Tarikat ve cemaatlerin bir bölümünün AKP’nin MHP ile kurduğu ilişkiden ve “yerli ve milli” söyleminden haz etmediği; alttan alta kazan kaynattıkları sır değil. Erdoğan’ın yüzde 50 +1 uğruna meydanlarda bozkurt selamı vermesi, MHP’lilerin isteklerine yeşil ışık yakması tartışmaları körüklüyor. Ümmetçiliğin Türk milliyetçiliği lehine ikinci plana atıldığını düşünen grupların içinde Selefiler de var İslamcı Kürtler de. Saray bir yandan zorunlu ittifakı sürdürmek bir yandan da içinden geldiği ümmetçileri yatıştırmak durumunda. Son fetva çıkışı, “güncelleme” üzerine söyledikleri “yerlileri” tatmin ederken “millileri” fena halde kızdırdı. Belki de ilk defa ümmetçi cenahta ve Milli Görüşçüler arasında Erdoğan bu kadar sert bir dille eleştiriliyor. Daha dün Saray’da ağırlananlar, hastaneye ayağına gidilenler Erdoğan’a “haddini bil” diyebiliyor. Bu cesareti şimdiye kadar kendini cumhuriyetçi olarak tanımlayanların gösterememesi ise ayrı bir vaka.

AKP Genel Başkanı bu denli ağır eleştiri eminim beklemiyordu, muhtemelen ümmetçileri nankörlükle itham ediyordur. Ne de olsa kendisini partisinde “halife” olarak görenler var. Daha önceleri kapılı kapılar ardında tartışılan hilafetin geri getirilmesi epeydir yüksek sesle dile getiriliyor. Gaza, gazi, reis, halife üzerine methiyeler düzülüyor. Belli ki yandaşlar ilk fırsatta Lozan gibi hilafeti de gündeme taşıyacaklar.
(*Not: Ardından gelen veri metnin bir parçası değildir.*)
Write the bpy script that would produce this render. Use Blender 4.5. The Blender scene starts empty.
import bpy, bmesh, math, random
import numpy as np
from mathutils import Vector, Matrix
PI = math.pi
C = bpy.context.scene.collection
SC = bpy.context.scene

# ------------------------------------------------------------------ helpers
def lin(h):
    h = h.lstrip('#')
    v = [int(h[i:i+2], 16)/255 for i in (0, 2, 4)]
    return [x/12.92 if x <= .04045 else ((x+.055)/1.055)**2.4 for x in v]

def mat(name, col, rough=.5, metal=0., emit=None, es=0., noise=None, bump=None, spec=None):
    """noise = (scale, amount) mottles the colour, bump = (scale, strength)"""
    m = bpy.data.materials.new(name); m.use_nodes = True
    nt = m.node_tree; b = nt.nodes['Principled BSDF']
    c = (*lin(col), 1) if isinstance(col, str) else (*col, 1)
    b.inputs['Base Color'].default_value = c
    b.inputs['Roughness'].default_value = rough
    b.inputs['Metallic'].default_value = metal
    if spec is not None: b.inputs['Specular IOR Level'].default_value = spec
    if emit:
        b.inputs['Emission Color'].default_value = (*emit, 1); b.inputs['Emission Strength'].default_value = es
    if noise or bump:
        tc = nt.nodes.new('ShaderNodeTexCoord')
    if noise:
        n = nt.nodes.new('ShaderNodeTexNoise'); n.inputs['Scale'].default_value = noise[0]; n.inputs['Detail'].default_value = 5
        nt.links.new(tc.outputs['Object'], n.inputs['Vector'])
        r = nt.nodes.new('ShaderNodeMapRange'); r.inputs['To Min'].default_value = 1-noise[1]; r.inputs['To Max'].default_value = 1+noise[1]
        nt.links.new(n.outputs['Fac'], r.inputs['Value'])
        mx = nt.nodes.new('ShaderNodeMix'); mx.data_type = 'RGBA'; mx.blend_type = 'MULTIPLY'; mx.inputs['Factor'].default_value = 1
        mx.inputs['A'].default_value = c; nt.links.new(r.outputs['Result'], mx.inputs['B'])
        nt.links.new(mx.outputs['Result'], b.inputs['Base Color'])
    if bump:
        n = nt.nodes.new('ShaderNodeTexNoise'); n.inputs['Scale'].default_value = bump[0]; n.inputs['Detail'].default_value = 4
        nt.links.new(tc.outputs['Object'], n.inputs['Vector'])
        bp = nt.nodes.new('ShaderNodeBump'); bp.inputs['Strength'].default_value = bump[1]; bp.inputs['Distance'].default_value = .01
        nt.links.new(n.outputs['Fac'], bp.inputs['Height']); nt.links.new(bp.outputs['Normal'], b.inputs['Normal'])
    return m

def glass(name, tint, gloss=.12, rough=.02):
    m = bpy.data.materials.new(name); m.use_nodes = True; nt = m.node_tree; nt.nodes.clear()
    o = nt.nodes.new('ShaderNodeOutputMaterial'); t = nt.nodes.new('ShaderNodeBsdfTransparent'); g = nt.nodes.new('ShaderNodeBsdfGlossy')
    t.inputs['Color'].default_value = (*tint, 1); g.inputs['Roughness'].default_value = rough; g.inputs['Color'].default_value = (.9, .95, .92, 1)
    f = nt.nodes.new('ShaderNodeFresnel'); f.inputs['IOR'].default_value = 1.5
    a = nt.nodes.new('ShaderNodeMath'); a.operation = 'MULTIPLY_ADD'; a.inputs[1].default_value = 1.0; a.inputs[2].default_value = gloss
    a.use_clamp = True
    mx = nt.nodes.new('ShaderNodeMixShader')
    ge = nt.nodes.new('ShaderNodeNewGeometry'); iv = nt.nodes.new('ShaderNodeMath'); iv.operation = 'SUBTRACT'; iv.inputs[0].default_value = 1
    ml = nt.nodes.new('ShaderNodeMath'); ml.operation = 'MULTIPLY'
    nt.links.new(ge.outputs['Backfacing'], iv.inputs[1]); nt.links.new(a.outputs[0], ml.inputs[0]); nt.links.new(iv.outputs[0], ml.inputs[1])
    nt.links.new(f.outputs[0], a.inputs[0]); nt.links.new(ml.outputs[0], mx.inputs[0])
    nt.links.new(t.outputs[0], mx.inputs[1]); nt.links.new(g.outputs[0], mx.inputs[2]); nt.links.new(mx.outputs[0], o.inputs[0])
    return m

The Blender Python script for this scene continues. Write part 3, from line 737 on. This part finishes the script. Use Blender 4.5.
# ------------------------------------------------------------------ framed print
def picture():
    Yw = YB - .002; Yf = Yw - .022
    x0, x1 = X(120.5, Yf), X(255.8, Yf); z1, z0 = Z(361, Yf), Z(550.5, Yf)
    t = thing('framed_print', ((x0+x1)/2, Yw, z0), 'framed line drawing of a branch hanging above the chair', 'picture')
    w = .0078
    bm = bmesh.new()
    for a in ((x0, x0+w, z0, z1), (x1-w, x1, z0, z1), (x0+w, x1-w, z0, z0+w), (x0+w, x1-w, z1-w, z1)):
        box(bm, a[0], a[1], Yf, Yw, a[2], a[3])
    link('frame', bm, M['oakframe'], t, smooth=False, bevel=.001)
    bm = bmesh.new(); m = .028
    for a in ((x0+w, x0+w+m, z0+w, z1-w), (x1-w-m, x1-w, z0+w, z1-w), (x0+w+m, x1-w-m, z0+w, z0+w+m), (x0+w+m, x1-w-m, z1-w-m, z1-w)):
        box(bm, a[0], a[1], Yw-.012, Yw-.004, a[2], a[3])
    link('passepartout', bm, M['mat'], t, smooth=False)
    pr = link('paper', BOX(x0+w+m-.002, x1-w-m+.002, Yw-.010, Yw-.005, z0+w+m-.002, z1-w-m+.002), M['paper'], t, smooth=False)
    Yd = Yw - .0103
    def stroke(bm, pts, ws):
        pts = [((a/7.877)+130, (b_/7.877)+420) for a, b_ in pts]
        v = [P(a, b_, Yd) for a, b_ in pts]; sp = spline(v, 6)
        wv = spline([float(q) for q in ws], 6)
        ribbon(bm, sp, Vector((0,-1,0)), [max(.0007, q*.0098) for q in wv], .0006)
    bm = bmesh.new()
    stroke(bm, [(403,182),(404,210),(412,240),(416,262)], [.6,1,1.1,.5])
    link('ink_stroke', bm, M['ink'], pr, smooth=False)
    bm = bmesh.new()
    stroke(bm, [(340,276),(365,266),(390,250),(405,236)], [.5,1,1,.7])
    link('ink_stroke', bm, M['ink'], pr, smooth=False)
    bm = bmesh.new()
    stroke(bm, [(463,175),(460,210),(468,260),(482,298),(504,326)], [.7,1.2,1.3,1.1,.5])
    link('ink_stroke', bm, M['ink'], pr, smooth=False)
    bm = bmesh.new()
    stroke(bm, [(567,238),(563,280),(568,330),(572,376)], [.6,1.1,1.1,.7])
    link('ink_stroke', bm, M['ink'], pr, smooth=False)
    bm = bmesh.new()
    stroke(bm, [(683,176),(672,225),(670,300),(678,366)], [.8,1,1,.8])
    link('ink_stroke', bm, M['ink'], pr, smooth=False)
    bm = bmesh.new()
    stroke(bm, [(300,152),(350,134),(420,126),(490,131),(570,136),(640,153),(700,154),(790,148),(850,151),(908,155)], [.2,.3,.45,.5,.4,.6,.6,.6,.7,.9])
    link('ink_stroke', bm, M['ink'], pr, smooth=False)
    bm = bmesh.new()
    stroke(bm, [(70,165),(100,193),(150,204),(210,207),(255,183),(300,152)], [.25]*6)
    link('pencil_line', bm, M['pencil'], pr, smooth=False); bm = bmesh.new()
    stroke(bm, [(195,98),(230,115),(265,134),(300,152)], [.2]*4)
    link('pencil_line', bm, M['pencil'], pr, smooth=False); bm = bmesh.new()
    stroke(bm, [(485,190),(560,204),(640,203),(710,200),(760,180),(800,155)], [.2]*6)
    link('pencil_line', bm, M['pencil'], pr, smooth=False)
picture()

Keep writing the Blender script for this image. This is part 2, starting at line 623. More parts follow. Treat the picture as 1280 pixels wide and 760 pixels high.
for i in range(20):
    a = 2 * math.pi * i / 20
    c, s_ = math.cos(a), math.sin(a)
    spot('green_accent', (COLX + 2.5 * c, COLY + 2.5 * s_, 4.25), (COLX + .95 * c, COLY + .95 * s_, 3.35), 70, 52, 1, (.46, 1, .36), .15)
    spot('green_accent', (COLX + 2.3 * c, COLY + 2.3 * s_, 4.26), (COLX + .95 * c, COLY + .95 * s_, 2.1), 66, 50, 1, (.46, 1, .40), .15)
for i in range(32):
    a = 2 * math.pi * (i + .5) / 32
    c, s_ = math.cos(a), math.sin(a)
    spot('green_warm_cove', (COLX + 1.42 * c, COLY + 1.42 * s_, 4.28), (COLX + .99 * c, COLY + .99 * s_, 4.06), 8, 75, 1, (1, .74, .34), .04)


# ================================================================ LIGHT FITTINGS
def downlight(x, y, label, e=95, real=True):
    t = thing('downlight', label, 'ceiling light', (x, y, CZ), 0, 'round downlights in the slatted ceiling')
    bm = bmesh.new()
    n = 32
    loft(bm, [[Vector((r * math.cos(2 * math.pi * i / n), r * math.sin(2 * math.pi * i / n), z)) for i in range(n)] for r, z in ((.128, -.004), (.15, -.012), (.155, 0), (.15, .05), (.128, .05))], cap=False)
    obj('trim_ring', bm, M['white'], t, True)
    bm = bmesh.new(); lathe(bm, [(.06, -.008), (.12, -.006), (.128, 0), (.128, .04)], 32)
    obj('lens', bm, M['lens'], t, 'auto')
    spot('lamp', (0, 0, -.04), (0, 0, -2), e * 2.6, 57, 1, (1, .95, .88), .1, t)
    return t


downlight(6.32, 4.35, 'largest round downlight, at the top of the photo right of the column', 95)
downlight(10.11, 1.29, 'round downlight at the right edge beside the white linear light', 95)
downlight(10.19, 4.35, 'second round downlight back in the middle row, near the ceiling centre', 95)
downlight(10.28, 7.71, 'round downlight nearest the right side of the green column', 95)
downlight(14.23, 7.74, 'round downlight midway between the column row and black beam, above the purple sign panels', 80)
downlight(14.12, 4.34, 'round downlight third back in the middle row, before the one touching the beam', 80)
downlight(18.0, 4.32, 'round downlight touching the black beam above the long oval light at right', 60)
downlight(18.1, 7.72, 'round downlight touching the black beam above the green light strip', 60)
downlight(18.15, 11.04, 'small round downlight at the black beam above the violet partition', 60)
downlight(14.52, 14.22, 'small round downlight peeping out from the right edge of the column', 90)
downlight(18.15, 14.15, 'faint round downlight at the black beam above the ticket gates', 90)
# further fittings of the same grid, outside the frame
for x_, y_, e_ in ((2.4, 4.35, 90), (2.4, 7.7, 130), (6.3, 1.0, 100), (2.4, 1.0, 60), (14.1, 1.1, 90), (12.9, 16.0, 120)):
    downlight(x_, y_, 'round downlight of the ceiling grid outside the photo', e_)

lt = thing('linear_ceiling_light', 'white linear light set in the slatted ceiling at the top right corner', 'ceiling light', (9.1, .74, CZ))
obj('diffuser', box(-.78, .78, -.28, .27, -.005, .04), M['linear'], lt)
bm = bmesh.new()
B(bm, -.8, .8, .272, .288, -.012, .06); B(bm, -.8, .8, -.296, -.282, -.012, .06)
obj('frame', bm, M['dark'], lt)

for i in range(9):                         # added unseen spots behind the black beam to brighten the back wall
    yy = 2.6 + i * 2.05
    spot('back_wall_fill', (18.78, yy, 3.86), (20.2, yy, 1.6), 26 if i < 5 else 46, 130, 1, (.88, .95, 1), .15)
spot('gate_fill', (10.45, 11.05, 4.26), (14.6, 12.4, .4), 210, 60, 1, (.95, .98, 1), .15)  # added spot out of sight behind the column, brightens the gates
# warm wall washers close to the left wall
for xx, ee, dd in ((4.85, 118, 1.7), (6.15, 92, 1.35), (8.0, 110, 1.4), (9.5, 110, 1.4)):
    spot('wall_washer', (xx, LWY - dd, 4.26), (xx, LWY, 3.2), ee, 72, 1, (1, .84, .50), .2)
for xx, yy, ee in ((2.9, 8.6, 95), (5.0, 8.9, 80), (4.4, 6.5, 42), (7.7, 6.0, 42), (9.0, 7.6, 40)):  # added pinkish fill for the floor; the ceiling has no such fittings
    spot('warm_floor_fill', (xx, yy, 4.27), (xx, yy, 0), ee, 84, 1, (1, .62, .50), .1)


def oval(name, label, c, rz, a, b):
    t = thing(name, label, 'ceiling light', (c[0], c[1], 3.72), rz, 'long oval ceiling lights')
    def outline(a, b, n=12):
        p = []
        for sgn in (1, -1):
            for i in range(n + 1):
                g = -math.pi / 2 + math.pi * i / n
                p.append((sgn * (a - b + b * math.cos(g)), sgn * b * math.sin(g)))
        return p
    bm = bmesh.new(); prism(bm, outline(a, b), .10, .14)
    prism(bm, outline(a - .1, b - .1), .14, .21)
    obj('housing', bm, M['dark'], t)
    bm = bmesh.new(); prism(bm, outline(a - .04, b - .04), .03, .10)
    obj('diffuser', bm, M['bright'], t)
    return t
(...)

Fetva ve Kürt sorunu başta her derdin devasını hilafetin ihyasına bağlayacaklar. Mustafa Kemal’in şartlar olgunlaştığında “hilafeti geri getirmek” istediğini dahi söyleyecekler. Erdoğan’ın meydanlarda “inşallah o da olacak” deyip demeyeceğini bilmiyoruz. Ancak bugüne dek tarikat liderlerini baştacı yapan, kindar nesil peşinde koşan mevcut iktidarın toplumu devlet eliyle İslamcılaştırma stratejisinden vazgeçmeyeceğini biliyoruz. Göstermelik birkaç hamle dışında fetvacılara, şeyhlere müdahale etmeyeceğinin de farkındayız.

Hal böyleyken ayet, sünnet diyerek muhalefet yapmanın kimseye faydası yok. Fetvacılara destek çıkan Milli Görüşçülerle sırf Erdoğan karşıtlığı üzerinden ilişki kurmanın götürecekleri de getireceğinden misliyle fazla. Bu ülkeyi karanlıktan kurtarmak istiyorsanız “gerçek İslam”, vicdan, hoşgörü tartışmalarına değil, 8 Mart gece yürüyüşündeki kadınların, mahkeme salonundaki Ahmet Şık’ın, şeker pancarı eken çiftçinin cesaretine kulak vereceksiniz ve bu ülke reisler, şeyhler, şıhlar ülkesi olmayacak diyeceksiniz. Anadolu’nun dört bir yanındaki aydınlık insana buradayız, çocuklarınızın geleceğinin teminatıyız diye haykıracaksınız.